Clear? How?
“Farewell,” the flag-waving Chinese children chanted to Donald Trump as he strolled along the red carpet back to Air Force One at the end of his summit with Xi Jinping in Beijing.
The US leader claimed he was leaving with a cluster of “fantastic” trade deals to sell US oil, jets and soya beans to China. That has not been confirmed by his smiling host, but one thing was crystal clear from the two days of meetings: the global balance of power is shifting, from the declining petrostate in the west to the rising electrostate in the east.
Or just the usual lust from a European intellectual – darn them damn Yankees?
Trump flew home to chaos – war with Iran, surging gas prices, spectacular unpopularity, friction with former allies and a 20th-century policy of “energy dominance” that seeks to turn back the clock
US is a net exporter. Higher fossil fuel prices benefits them.
a more useful – and maybe even hopeful – analysis needs to take into account the tectonic changes that are shaking not just the foundations of politics, but the very nature of human power, as the world shifts from molecules to electrons.
Sigh.
History has proven that when the dominant form of energy changes, there is often a shift in the global pecking order. We are now in the midst of one such transition as the epoch of petrol, predominantly produced in the United States, Russia and Gulf states, starts to give way to an era of renewables, overwhelmingly manufactured in China. But the outcome remains contested, and the process could be ugly. The new energy order is winning the economic and technological battle – wind turbines and solar panels were already producing record-cheap electricity even before the Iran war pushed up the costs of gas and oil-fired power plants. But the old petro-interests still have political, military and financial might on their side, and they are using that to try to turn back the energy clock.

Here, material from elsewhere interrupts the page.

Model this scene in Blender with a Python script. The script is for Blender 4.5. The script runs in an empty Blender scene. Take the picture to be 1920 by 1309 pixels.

Yep, usual European intellectual wankfest. So there’s a new tech in town, is there? Cool! So, the people who will get rich, who will have the power, will be the people who *use* the new tech best. Not who sell it, or make it, but who *use* it. From the failure to grasp that all other errors follow.
Sigh.
As a result, democracies across the planet are now threatened by what might be called fossil fuel fascism – an extremist political movement that breaks laws, spreads lies and threatens violence in an increasingly desperate attempt to maintain markets for oil, gas and coal that would otherwise be replaced by cheaper renewables.
Oh, and a good dose of conspirazoid fantasies of course.